- **WRITTEN PROBLEM**
Could the lines from the start of the data through the line with "zB('菊竹清訓 | Kiyonori" be set down exactly, with no pictures among them?

========================================

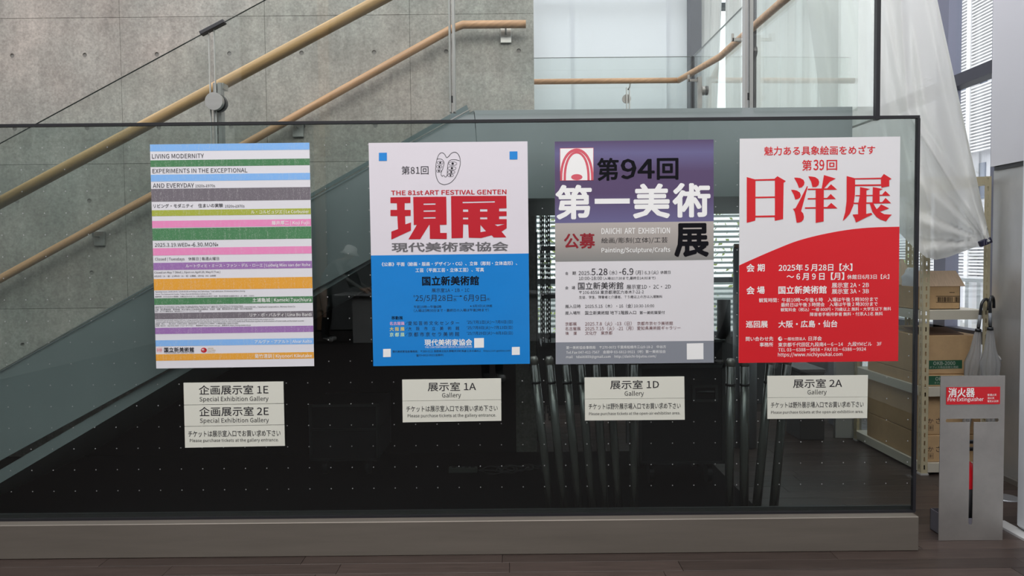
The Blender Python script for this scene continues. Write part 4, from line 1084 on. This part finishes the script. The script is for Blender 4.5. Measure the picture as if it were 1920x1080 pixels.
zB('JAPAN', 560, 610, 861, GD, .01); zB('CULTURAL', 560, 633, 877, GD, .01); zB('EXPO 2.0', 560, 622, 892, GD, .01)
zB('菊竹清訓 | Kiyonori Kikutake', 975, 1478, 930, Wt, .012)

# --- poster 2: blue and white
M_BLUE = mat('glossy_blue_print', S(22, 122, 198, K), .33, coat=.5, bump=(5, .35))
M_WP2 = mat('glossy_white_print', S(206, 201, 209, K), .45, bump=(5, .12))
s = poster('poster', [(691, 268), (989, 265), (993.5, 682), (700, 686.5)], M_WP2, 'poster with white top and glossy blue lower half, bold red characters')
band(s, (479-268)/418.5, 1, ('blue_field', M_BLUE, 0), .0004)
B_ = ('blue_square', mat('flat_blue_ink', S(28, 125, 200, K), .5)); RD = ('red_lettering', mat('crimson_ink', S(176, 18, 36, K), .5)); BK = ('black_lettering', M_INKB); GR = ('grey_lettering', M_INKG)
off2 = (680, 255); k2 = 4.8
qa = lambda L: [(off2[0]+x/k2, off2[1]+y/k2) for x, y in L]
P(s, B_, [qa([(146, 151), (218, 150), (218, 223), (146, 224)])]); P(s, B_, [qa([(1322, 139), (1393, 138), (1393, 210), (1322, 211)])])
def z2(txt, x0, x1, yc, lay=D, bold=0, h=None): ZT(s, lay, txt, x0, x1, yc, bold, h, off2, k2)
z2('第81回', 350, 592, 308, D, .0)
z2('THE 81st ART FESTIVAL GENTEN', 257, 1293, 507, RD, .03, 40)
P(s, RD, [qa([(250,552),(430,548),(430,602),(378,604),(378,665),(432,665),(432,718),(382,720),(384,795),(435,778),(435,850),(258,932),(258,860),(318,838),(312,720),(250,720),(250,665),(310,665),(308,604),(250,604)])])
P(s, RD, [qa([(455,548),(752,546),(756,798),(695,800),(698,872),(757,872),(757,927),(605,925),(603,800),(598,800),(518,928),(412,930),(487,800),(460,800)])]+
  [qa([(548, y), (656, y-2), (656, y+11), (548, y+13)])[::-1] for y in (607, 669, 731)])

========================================

- **TASK SOLUTION**
The Blender Python script for this scene continues. Write part 4, from line 1084 on. This part finishes the script. The script is for Blender 4.5. Measure the picture as if it were 1920x1080 pixels.
zB('JAPAN', 560, 610, 861, GD, .01); zB('CULTURAL', 560, 633, 877, GD, .01); zB('EXPO 2.0', 560, 622, 892, GD, .01)
zB('菊竹清訓 | Kiyonori Kikutake', 975, 1478, 930, Wt, .012)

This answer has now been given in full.